世の中は依然、落ち着きませんが、2021年のアニメシーンは例年にも増して豊作だった気がします。特に劇場映画は2020年予定で先送りされていたタイトルが次々に公開されたこともあり、ハイレベルな作品が続出しました。
いっぽうでシリーズアニメでも配信主導のタイトルの増加から作品のバリエーションが広がっています。一部では製作費の高予算化もあり、『鬼滅の刃 遊郭編』のような超絶な作品も登場しています。

 そんななかで、僕が個人的に「これはやられた!」「何かすごいことが起こっている!」を基準に2021年のベスト5のアニメ作品を選んでみました。
共通項は“サプライズ”です。

■ 『シン・エヴァンゲリオン劇場版』
■ 『機動戦士ガンダム 閃光のハサウェイ』
■ 『ゴジラ S.P <シンギュラポイント>』
■ 『リョーマ! The Prince of Tennis 新生劇場版テニスの王子様』
■ 『アーケイン』

2021年アニメベスト5

 「アニメってすごい」。『シン・エヴァンゲリオン劇場版』を観た後の一言です。どの場面、どのカットを切り取っても隙がないというか、他に考えられないという完成度です。
昨今は制作スタッフの就業環境やビジネスモデルの激変などで、アニメづくりには何かとネガティブな情報が溢れています。ところが『シン・エヴァ』は、「たっぷりな制作時間」「充分な予算」、そして「溢れるような情熱」が注ぎ込まれるとこんなにも素晴らしいアニメが出来上がる、その事実に驚かされます。
もちろんそれが叶い難い現状は理解しています。が、アニメはここまで行けるとの事実に勇気づけられます。『シン・エヴァンゲリオン劇場版』は、現代日本アニメの高みなのです。
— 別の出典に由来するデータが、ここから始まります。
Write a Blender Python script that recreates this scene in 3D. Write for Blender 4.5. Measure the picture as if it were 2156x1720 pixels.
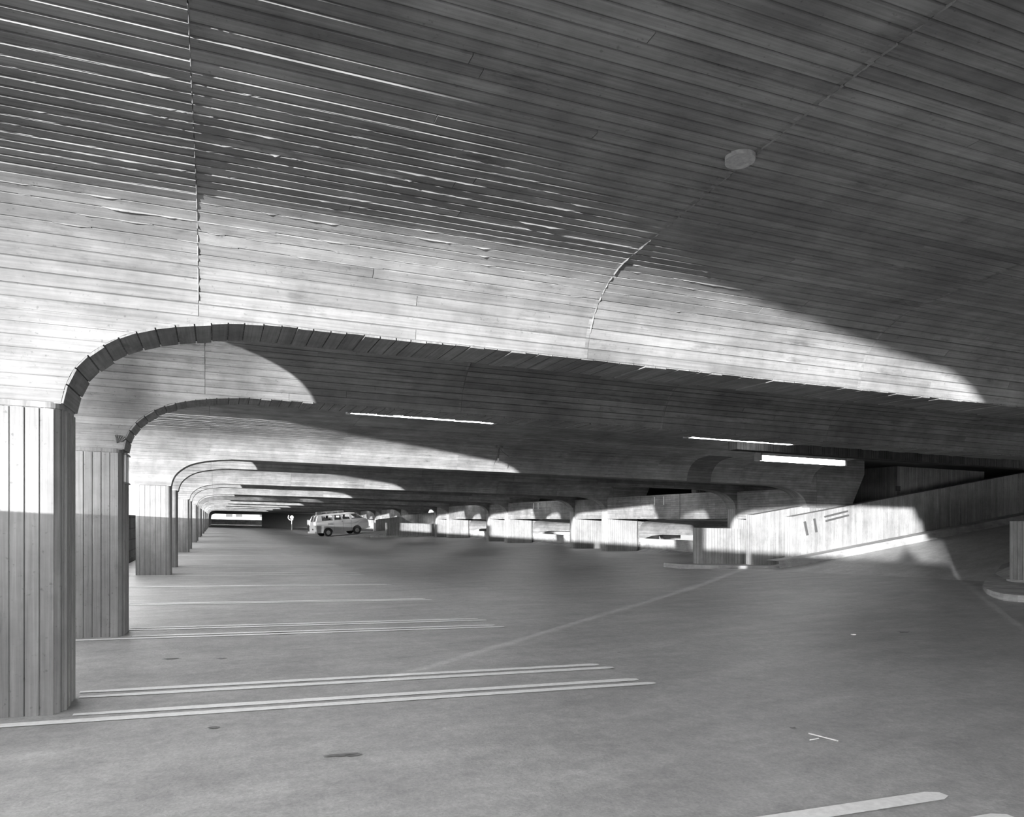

 劇場アニメの高みは、『機動戦士ガンダム 閃光のハサウェイ』にも共通します。『シン・エヴァ』では映像に目を見張ることが多かったのですが、『閃光のハサウェイ』はドラマの緻密さに引き込まれました。
とりわけキャラクターの描き方です。ギギには魅力的なところと嫌なところが同時に存在し、その仕草や言葉ひとつひとつが、見る人次第でヒロインにも悪女にもなります。その微妙なラインをうまく保っているのです。主人公のハサウェイも同様で、魅力的であると同時に嫌いにもなれます。人間ってそもそもそうしたもののはずです。
個人的に「∀ガンダム」以来のガンダムシリーズの傑作なのですが、『閃光のハサウェイ』はむしろガンダムであることがマイナスな気がします。前提知識がないと理解しにくいことがある。それが本作の数少ない欠点です。

 『ゴジラ S.P <シンギュラポイント>』の驚きは、発信する情報量。その多さに圧倒される作品です。目で見たもの、耳で聞いたものを咀嚼しようとした瞬間、物語はすでに次のステージに移っています。であれば本作の楽しみかたは何度も見て情報分析する、もしくはあえて解読せずに情報をそのまま感じることでしょう。
いまは映像作品には全てが説明され分かりやすいいことが求められがちです。大量の情報を浴びせ倒す『ゴジラ S.P』も「全然分からない」と拒否されるかもしれません。作る側もそんなことは分かっていそうですが、敢えてこのスタイルを貫いた潔さもサプライズです。
一部の熱狂がある一方で『ゴジラ S.P』の話題は必ずしも多くありませんでした。それでも10年先、20年先に残り続ける傑作になるのは間違いないでしょう。

 『リョーマ! The Prince of Tennis 新生劇場版テニスの王子様』は快作です。そして問題作でもあるかもしれません。
「テニプリって “スポーツマンガ”でなかったけ?」とか、「劇場映画の終わり方ってこれでOKなの?」とか、いろいろ前提が吹き飛んでいます。これまで手描き2Dだったキャラクターが3DCGに変ったことなど全体からみたら小さなことです。

お約束事よりも、映画を観たファンがいかに楽しめるかにフォーカスしています。ファンの満足度を最大限に高めるためには、映画としてのフォーマットはどうあるべきかはここでは重要ではありません。
アニメの映像をライブエンタテイメントと見立てた取り組みには、これまでにも『KING OF PRISM』や『少年ハリウッド』でもありましたが、『新生劇場版テニスの王子様』はその最新進化系なのです。

 2021年の流行のトピックに「日本アニメが中国に抜かれる」というのがありました。しかしこの年、もっとも注目すべきアダルトアニメーションは米国で生まれました。『アーケイン』です。
人気PCゲーム『リーグ・オブ・レジェンド』から飛び出したこのオリジナルシリーズは、フルCGでも日本アニメスタイルでもない、PCゲームらしいアクションをイラストレーションが動き出したかのような映像で実現しました。
ひとつひとつのビジュアルや技術はいろんなところから影響を受けてはいます。ただ重要なのは新しい何かを生み出すという野心に満ちており、それを実現していることです。フォトリアルにしろ、アニメスタイルにしろ同じ土俵であれば、先行者は常に有利です。しかし全く異なる表現であれば、どうでしょうか?  『アーケイン』は2020年代の新たな覇者になるのかもしれません。